----- STORED DATA

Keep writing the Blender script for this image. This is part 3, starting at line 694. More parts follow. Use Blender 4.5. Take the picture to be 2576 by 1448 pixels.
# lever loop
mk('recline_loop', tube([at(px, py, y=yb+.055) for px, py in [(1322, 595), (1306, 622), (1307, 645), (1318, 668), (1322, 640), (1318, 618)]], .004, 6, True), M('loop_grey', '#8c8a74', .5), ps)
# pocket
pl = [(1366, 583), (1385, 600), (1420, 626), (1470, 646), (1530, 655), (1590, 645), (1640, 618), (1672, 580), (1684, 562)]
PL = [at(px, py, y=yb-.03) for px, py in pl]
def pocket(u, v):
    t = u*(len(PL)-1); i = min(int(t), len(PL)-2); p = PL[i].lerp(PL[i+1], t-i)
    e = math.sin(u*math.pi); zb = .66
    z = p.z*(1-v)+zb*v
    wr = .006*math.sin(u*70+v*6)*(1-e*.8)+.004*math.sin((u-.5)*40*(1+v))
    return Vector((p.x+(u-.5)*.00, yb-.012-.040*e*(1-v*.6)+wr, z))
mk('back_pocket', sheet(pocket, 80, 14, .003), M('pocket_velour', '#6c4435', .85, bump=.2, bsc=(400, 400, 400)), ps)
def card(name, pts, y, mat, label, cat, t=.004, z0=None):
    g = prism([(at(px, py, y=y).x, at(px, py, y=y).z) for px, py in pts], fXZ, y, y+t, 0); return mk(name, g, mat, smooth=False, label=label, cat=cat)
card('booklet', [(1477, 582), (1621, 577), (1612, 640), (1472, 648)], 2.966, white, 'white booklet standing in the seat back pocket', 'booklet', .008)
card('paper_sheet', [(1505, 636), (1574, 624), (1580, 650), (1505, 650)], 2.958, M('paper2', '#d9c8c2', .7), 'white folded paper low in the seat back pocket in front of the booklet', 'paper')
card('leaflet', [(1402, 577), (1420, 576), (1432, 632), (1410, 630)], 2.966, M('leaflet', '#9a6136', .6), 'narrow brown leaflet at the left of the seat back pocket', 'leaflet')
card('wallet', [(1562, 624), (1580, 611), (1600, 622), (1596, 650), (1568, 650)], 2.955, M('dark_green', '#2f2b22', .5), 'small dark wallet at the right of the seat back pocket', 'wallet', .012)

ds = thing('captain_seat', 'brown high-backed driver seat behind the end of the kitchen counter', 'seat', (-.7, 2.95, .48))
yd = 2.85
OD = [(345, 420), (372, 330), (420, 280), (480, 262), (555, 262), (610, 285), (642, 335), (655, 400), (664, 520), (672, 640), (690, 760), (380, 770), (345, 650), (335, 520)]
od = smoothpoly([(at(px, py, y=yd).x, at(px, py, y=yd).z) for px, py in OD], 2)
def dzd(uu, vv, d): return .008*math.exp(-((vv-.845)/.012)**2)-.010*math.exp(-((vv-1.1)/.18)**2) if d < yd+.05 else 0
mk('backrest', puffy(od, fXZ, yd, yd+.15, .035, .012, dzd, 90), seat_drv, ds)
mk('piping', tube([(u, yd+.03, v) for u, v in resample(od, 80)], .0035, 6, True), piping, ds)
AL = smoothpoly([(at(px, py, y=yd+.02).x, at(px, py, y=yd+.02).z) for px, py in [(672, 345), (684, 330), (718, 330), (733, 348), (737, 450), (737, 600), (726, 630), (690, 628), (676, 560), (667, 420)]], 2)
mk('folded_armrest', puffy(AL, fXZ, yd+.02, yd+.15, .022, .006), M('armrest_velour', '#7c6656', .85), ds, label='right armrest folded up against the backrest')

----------

EXERCISE DIRECTIONS ▸
Print the material above once more, exactly.

SOLUTION TO THIS EXERCISE ▸
Keep writing the Blender script for this image. This is part 3, starting at line 694. More parts follow. Use Blender 4.5. Take the picture to be 2576 by 1448 pixels.
# lever loop
mk('recline_loop', tube([at(px, py, y=yb+.055) for px, py in [(1322, 595), (1306, 622), (1307, 645), (1318, 668), (1322, 640), (1318, 618)]], .004, 6, True), M('loop_grey', '#8c8a74', .5), ps)
# pocket
pl = [(1366, 583), (1385, 600), (1420, 626), (1470, 646), (1530, 655), (1590, 645), (1640, 618), (1672, 580), (1684, 562)]
PL = [at(px, py, y=yb-.03) for px, py in pl]
def pocket(u, v):
    t = u*(len(PL)-1); i = min(int(t), len(PL)-2); p = PL[i].lerp(PL[i+1], t-i)
    e = math.sin(u*math.pi); zb = .66
    z = p.z*(1-v)+zb*v
    wr = .006*math.sin(u*70+v*6)*(1-e*.8)+.004*math.sin((u-.5)*40*(1+v))
    return Vector((p.x+(u-.5)*.00, yb-.012-.040*e*(1-v*.6)+wr, z))
mk('back_pocket', sheet(pocket, 80, 14, .003), M('pocket_velour', '#6c4435', .85, bump=.2, bsc=(400, 400, 400)), ps)
def card(name, pts, y, mat, label, cat, t=.004, z0=None):
    g = prism([(at(px, py, y=y).x, at(px, py, y=y).z) for px, py in pts], fXZ, y, y+t, 0); return mk(name, g, mat, smooth=False, label=label, cat=cat)
card('booklet', [(1477, 582), (1621, 577), (1612, 640), (1472, 648)], 2.966, white, 'white booklet standing in the seat back pocket', 'booklet', .008)
card('paper_sheet', [(1505, 636), (1574, 624), (1580, 650), (1505, 650)], 2.958, M('paper2', '#d9c8c2', .7), 'white folded paper low in the seat back pocket in front of the booklet', 'paper')
card('leaflet', [(1402, 577), (1420, 576), (1432, 632), (1410, 630)], 2.966, M('leaflet', '#9a6136', .6), 'narrow brown leaflet at the left of the seat back pocket', 'leaflet')
card('wallet', [(1562, 624), (1580, 611), (1600, 622), (1596, 650), (1568, 650)], 2.955, M('dark_green', '#2f2b22', .5), 'small dark wallet at the right of the seat back pocket', 'wallet', .012)

ds = thing('captain_seat', 'brown high-backed driver seat behind the end of the kitchen counter', 'seat', (-.7, 2.95, .48))
yd = 2.85
OD = [(345, 420), (372, 330), (420, 280), (480, 262), (555, 262), (610, 285), (642, 335), (655, 400), (664, 520), (672, 640), (690, 760), (380, 770), (345, 650), (335, 520)]
od = smoothpoly([(at(px, py, y=yd).x, at(px, py, y=yd).z) for px, py in OD], 2)
def dzd(uu, vv, d): return .008*math.exp(-((vv-.845)/.012)**2)-.010*math.exp(-((vv-1.1)/.18)**2) if d < yd+.05 else 0
mk('backrest', puffy(od, fXZ, yd, yd+.15, .035, .012, dzd, 90), seat_drv, ds)
mk('piping', tube([(u, yd+.03, v) for u, v in resample(od, 80)], .0035, 6, True), piping, ds)
AL = smoothpoly([(at(px, py, y=yd+.02).x, at(px, py, y=yd+.02).z) for px, py in [(672, 345), (684, 330), (718, 330), (733, 348), (737, 450), (737, 600), (726, 630), (690, 628), (676, 560), (667, 420)]], 2)
mk('folded_armrest', puffy(AL, fXZ, yd+.02, yd+.15, .022, .006), M('armrest_velour', '#7c6656', .85), ds, label='right armrest folded up against the backrest')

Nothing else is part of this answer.